Saturday, July 4, 2026

Gas Crisis in Russia Triggering Beginnings of a ‘New Parade of Sovereignties’ There, Kazakh Portal Says

Paul Goble

            Staunton, July 4 – Voronezh Oblast is restricting the sale of gasoline in large containers to prevent its export to other regions, Kazakhstan’s Altyn Orda portal says, a sign that Russia’s regions “are beginning to defend their resources from each other” and one that may lead to an updated version of “the parade of sovereignties” which weakened Russia decades ago.

            “As long as there were enough resources,” the portal continues, “the regions can and do live within a common system; but when there is a threat of a shortage, everyone begins to ask a simple question: why should we give up our own to others if tomorrow there may not be enough left for us?” (altyn-orda.kz/novyj-parad-suverenitetov-nachinaetsya-s-benzina/).

            Limiting the sale of gasoline in large quantities can lead to limiting the sale of all kinds of other things that may be in short supply; and “that ishow an economic crisis gradually turns into a political one” and thus recalls what happened at the end of Soviet times and the beginning of post-Soviet ones in Russia.

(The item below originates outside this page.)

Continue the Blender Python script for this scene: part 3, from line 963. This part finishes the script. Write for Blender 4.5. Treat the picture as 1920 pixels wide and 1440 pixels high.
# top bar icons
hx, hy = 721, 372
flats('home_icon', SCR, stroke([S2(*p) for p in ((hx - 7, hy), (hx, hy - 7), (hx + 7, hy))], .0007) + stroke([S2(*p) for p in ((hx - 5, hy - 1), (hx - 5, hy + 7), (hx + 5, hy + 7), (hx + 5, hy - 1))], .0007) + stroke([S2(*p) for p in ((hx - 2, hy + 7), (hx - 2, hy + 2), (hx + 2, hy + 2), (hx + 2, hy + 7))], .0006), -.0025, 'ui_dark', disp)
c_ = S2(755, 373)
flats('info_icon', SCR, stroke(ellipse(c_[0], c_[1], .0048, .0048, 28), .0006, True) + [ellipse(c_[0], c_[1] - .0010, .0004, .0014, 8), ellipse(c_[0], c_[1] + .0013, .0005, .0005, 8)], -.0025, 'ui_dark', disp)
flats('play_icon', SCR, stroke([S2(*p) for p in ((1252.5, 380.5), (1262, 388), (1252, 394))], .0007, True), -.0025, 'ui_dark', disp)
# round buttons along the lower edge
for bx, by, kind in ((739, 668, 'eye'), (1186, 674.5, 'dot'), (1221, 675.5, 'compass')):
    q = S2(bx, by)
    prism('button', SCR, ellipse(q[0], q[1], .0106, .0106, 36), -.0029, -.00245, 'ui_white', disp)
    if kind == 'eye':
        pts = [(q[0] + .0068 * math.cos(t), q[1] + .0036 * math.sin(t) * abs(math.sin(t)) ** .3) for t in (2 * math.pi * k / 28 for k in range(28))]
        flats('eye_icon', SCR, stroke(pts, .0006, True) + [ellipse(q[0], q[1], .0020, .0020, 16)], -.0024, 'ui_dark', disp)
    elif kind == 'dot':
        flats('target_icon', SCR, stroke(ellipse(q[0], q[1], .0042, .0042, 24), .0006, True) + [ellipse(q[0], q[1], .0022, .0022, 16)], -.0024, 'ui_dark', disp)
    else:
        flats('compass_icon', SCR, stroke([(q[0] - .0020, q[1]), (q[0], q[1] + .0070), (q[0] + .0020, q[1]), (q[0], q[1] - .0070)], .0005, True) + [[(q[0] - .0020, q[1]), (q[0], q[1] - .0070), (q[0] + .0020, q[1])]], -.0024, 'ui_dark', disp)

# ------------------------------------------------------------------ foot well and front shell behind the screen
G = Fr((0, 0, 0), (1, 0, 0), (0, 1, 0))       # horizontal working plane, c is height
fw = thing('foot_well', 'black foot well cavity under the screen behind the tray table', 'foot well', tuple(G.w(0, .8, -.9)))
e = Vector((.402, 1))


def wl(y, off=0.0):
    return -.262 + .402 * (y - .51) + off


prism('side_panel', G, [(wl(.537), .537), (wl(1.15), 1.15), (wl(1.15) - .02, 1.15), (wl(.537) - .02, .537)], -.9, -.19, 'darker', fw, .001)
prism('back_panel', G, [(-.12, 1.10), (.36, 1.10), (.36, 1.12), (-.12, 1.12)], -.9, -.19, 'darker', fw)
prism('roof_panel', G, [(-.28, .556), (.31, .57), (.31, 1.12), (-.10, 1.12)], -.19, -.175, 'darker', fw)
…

            Forty years ago, Altyn Orda points out, “the parade of sovereignties began not with the one-time collapse of a huge country. At first, the republics and autonomy began to speak of the priority of their laws, their resources and their interests with each wanting to dispose of what was on its territory.”

            But as that pattern spread, what “at first looked like a struggle for economic rights gradually became a political distancing from the center” and thus marked “the beginning of the end of the Soviet vertical” and a threat to the Russian successor state that Putin has worked so hard to reverse.

            Voronezh Oblast has “not declared sovereignty,” of course; but its actions point to something that must be of concern to Moscow, the desire of each region, at a time of economic crisis to “keep what resources it has for itself.” Today, this resource is gasoline; tomorrow, it may be many others.

            Consequently, what is happening in Voronezh is “not necessarily the disintegration of the state; but it is how the loss of trust in a single system begins,” something that Putin and others in the Kremlin certainly have not forgotten and that they will necessarily see as a dangerous development they must counter before it is too late.